Lejos de salir a condenar el discurso de estos grupos, los gobiernos de Occidente prestaron todo el apoyo posible para que la revolución de color en Ucrania alcanzara el objetivo deseado: instalar en el país un gobierno favorable a occidente y con una impronta fuertemente antirusa. Tal es así que uno de los ejércitos presentes en el territorio es el batallón de Azov, regimiento de fuerzas especiales, entrenado y armado por Estados Unidos y la OTAN que recluta neonazis de toda Europa bajo una bandera inspirada en la insignia de la división SS Das Reich.
Las protestas de la Plaza Maidán en Kiev en 2014 contaron con la presencia del senador republicano John McCain y Victoria Nuland, en ese entonces encargada de asuntos euroasiáticos del Departamento de Estado y actual subsecretaria de política exterior bajo la administración de Joe Biden.
Tras la instalación de un gobierno más alineado a los intereses de Occidente, la ofensiva de Kiev para recuperar los territorios de Donbass nunca se detuvo, incluso luego de la firma del Protocolo de Minsk para el alto al fuego y la convocación a elecciones en Lugansk y Donetsk, entonces unidas en una nueva formación llamada Novorossia.
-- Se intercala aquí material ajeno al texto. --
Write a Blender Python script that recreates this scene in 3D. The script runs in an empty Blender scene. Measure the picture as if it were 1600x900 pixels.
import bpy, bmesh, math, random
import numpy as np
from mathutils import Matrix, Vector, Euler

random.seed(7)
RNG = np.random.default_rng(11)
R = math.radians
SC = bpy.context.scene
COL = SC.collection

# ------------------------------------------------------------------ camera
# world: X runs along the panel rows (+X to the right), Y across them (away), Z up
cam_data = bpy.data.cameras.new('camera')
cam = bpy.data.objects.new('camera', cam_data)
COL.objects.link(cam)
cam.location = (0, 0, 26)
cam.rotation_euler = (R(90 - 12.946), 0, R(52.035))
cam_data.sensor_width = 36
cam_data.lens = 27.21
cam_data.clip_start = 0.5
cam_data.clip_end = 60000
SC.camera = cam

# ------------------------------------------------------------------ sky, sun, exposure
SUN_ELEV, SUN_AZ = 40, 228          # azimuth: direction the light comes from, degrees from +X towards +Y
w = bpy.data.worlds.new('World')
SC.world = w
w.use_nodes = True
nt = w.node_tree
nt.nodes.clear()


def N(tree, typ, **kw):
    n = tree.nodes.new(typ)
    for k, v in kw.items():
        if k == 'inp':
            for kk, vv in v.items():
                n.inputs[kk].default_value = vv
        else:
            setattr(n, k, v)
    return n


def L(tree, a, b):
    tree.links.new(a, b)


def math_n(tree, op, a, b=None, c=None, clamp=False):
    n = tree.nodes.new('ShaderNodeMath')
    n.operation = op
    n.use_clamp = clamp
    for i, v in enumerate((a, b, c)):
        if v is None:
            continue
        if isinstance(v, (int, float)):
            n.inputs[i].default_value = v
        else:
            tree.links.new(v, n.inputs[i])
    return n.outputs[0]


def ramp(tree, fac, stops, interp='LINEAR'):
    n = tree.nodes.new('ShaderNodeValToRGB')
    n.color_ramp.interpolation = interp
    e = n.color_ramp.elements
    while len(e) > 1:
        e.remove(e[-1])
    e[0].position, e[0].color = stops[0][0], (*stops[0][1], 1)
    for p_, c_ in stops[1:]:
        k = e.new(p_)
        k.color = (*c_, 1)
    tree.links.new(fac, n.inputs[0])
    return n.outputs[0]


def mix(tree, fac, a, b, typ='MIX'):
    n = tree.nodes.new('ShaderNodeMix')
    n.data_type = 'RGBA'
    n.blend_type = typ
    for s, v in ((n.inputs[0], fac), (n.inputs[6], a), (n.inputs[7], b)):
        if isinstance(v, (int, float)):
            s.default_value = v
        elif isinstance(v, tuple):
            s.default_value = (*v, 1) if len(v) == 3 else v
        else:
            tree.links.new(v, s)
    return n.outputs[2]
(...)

Si bien la hostilidad nunca se detuvo y los acuerdos nunca se cumplieron, una tercera ronda de hostilidades comenzó en el mes de febrero contra la población civil de las repúblicas.
Los primeros bombardeos estaban previstos para el 16 de febrero, fecha en la cual la OTAN advertía que se produciría la invasión rusa a Ucrania. Si bien los ataques se demoraron unos días, finalmente se produjeron y miles de personas debieron ser evacuadas de los territorios independientes. Kiev niega ser el autor de dichos ataques y hasta se llegó a alegar que se trataría de una ofensiva de falsa bandera que sirva como excusa para que Rusia invada.
Tras el reconocimiento de Lugansk y Donetsk, el gobierno ruso autorizó el envío de tropas y la realización de una operación militar especial para defender a la población rusa del Donbass, lo cual comienza a ser titulado por muchos medios como luz verde para la tan prometida invasión a Ucrania.
En medio de la escalada de violencia y ante lo que muchos analistas se anticipan en llamar la Tercera Guerra Mundial, los países de Occidente encabezados por Gran Bretaña y Estados Unidos buscan instalar una narrativa donde la idea de una lucha entre buenos y malos es lo que está en juego en el este europeo. Frenar el desarrollo de Rusia, impedir la cooperación energética y económica con Europa y recuperar el protagonismo perdido durante los años de Trump en la arena internacional, son los objetivos por detrás de las constantes amenazas de guerra.